Vorausgesetzt, dass ich weiter
gesund bleibe, habe ich vor, einen Friedensmarsch zu machen von
Brüssel nach Hannover. In Hannover könnte man zum Beginn des
Evangelischen Kirchentages, am 26.Mai, eintreffen. Weil so eine
Aktion eine komplizierte Organisation und Logistik erfordert,
wende ich mich an alle meine Freunde und Friedensinitiativen,
mir zu helfen, dieses Vorhaben zu einem erfolgreichen Ende zu
bringen.
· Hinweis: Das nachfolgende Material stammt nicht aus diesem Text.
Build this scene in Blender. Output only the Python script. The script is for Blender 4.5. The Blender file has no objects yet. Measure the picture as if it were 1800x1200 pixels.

Obendrein möchte ich die Freunde, die mich dabei
unterstützen wollen, sehr bitten, sich vorher bei der Leitung
des Kirchentages dafür einzusetzen, mir während der Tage Raum
und Zeit zu gewähren, um mein Anliegen öffentlich zu machen.
Meine Dankbarkeit all den Freunden
gegenüber, die mir mit großer Aufmerksamkeit und Liebe helfen,
kann ich kaum ausdrücken. Alle zu erwähnen, brauchte viel mehr
als eine weitere Seite dieses Briefes.
Ich wünsche Euch frohe und
friedliche Feiertage.
In tiefer Verbundenheit
Reuven
im Advent 2004
Reuven
Moskovitz (*1928) ist Historiker und Mitbegründer
des Friedensdorfes Neve Shalom/Wahat Salam in Israel. Seit
Jahrzehnten ist er aktiv in der Friedensbewegung und um die
Verständigung
und Aussöhnung
zwischen Palästinensern
und Israeli, aber auch um die deutsch-israelische Versöhnung
bemüht.
Er ist Preisträger
des Mount Sion Award 2001 und des internationalen Aachener
Friedenspreises 2003. Von seinem Buch "Der lange Weg zum
Frieden" gibt es die vierte Auflage.